Facebook Turns Six and Launches a New Homepage

by Tony Zanders

Last week  was Facebook’s 6th Birthday. We were invited to an exclusive party they put on for employees and their friends announcing cool new features (like the new homepage), along with revel in the fact that now over 400 million people are connecting with their friends and family through a tool that was built in a dorm room.

Before flocking to the party, some hard working engineers began rolling out a new way to navigate around the site to a subset of it’s users. Like previous updates to major sections of the site, the new layout may have caught some people off guard, despite them announcing these changes at one of their developer roadmap sessions last year. And in due new-feature fashion, many folks may cause an uproar asking Facebook to change things back to the previous navigation style.
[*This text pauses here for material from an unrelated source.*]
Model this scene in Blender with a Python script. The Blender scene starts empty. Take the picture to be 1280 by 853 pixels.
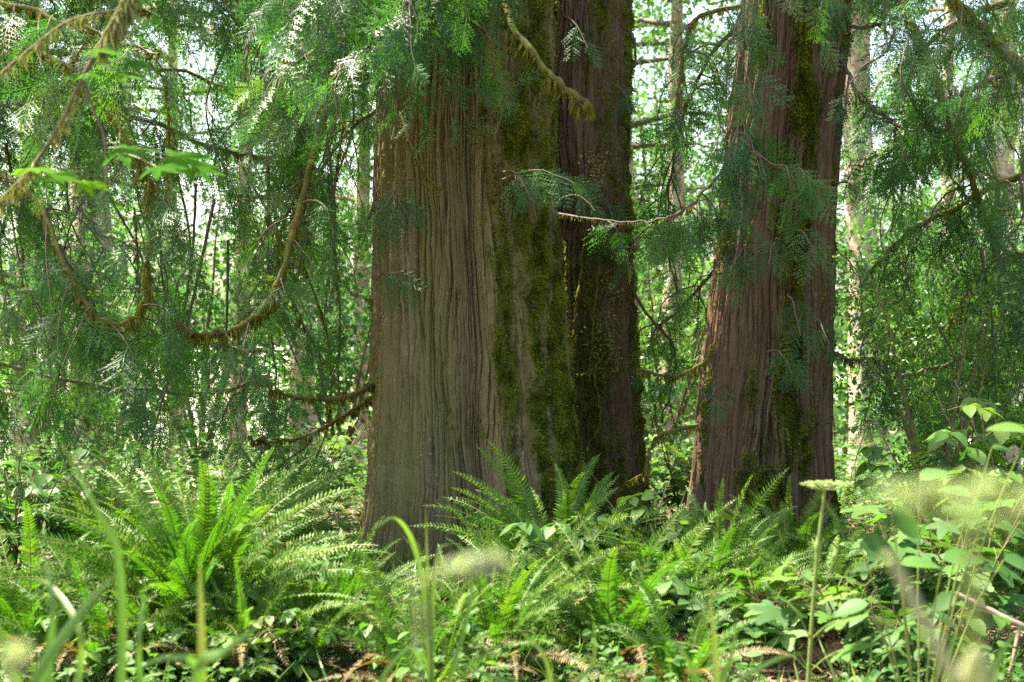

But the good news is that we’ve been through this before. I’ve even taken my initial feelings of being uncomfortable towards change and boxed them up as well, banking on the probability that I will be use to them in a couple of weeks, or days even. Overall, they seem to solve a few large complaints that people had with the previous navigation style, beginning with the homepage.

Facebook in Higher Education: Facebook's new homepage

Facebook in Higher Education: Facebook's new homepage

Unified navigation

Left-hand Rail Navigation

Left-hand Rail Navigation

At the top left of the Facebook screen, next to the Facebook logo, are three buttons with drop-down functionality for your requests, messages, and notifications. This alleviates the habit of monitoring both the bottom right portion of the screen for new notifications. Also, when you received a new message in your inbox, it was difficult to tell unless you memorized the number of messages in your inbox, and noticed the difference. Now, the red number that made notifications easily noticeable is there for inbox messages as well.

Simplified access

On the left side of the page is a new bar for everything that needs browsing. Facebook finally bifurcated the types of notifications that we receive. Personal items, including news feed items that we like, comment on, or create are on the top navigation bar, while notifications from applications, games and pages, are on the left hand navigation rail. It seems that this decision was made after they noticed the main reason people stay logged into Facebook: interaction with people they care about.

Apps Get More Relevant

Facebook Applications now get more prominent placement.  Now users can go to their favorite apps more conveniently, and users that forget that apps exist will be constantly reminded of the opportunities to engage with their friends and communities in new and meaningful (and possibly silly) ways.

Facebook in Higher Education: New Applications Header

Facebook in Higher Education: New Applications Placement

Other changes

Two subtle changes that caught our eye were the search bar being centered instead of right-justified, the options under the status update box are hidden until the search box is activated. This is one more step towards simplicity and ease of use that most designers could appreciate.